Mario Theissen, BMW Motorsport Director:
“We are now embarking on a new phase in the ongoing development of the BMW P84 engine. At the beginning of the season we had achieved our first target, namely to develop an engine that would survive a virtual doubling of its lifespan, as stipulated by the regulations, without any significant weight increase or sacrifice in performance compared to the P83. The second target was to provide maximum engine speed and with it peak power all the way up to seventh gear for the entire race distance. We have now also implemented that. Our drivers should thus be ideally equipped for the race. The third target is to ensure it remains that way by continuing our development work through the season to enhance performance even further.

“In Monaco, you can't win anything through sheer power alone, of course.
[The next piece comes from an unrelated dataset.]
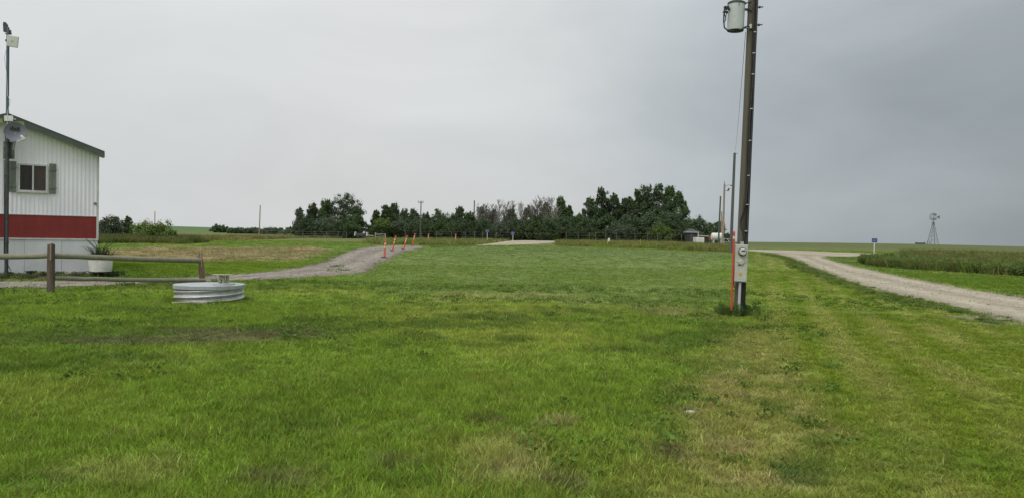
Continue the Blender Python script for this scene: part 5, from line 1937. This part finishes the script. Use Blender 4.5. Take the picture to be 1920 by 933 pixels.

But good engine driveability pays off in the tight turns. The Rascasse hairpin at the harbour is the only corner in the whole Formula One season where engine speed drops down to around 5000 rpm, even in first gear.”

Dr Mark Gillan, Head of Vehicle Performance, Jaguar:
“We have been preparing the R5 both at the factory in Milton Keynes and at Stuttgart in Germany, focusing on the R5's continuous performance development programme. As such we will be bringing a number of performance upgrades to Monaco including new aerodynamic, chassis and powertrain upgrades. The R5 is in good shape for the street-circuit and we will be looking to capitalise on the fact that Mark knows this circuit and enjoys driving it too.”